State Street Agrees to Settle Forex Fee Suit for $60 Mln 

state street

State Street Corp. (STT) agreed to pay $60 million to settle investor claims it inflated revenue by overcharging clients for foreign-exchange services, in a pact that resolves almost four years of litigation.

The preliminary accord filed in Boston federal court yesterday requires the approval of U.S. District Judge George A. O’Toole. The lawsuit was brought on behalf of people who purchased stock in the bank from October 2006 to October 2009.

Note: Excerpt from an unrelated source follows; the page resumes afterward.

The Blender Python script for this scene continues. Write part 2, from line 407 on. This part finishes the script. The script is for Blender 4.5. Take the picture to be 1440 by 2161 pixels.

“State Street falsely told investors that it was earning hundreds of millions of dollars from legitimate foreign exchange trading operations,” plaintiffs’ lawyers said in court papers. In reality, they said, the bank was “artificially inflating its FX revenues by improperly overcharging its clients for FX services.”

A number of states had sued State Street, the third-biggest custody bank with $21 trillion in assets as of March 31, and Bank of New York Mellon Corp., accusing them of overcharging on some foreign-exchange transactions.

BNY Mellon changed its pricing model in November 2011, a month after New York Attorney General Eric Schneiderman and the U.S. Attorney’s Office in Manhattan sued claiming the bank made as much as $2 billion from fraudulent charges over 10 years from clients including New York City pension funds.

BNY Mellon last year agreed to repay Massachusetts’s public pension funds $15.45 million to settle claims it overcharged for foreign-exchange services.

SEC Investigation

State Street’s foreign exchange services pricing also has been the subject of an investigation by the U.S. Securities and Exchange Commission.

“We continue to deny the allegations made in these lawsuits and believe that they lacked merit,” the Boston-based bank said today in an e-mailed statement. “We agreed that the cases should be settled to eliminate the uncertainty, distraction, burden and expense of litigation.”

The Public Employees’ Retirement System of Mississippi and Union Asset Management Holding AG, which led the State Street investors’ suit, settled to avoid risks of having to prove liability and damages at trial, their attorneys said in yesterday’s filing.

The State Street settlement comes as Goldman Sachs Group Inc., JPMorgan Chase and Deutsche Bank AG fight allegations in a New York federal court that they rigged prices in the $5 trillion-a-day foreign exchange market.

The case is Hill v. State Street Corp., 09-cv-12146, U.S. District Court, District of Massachusetts (Boston).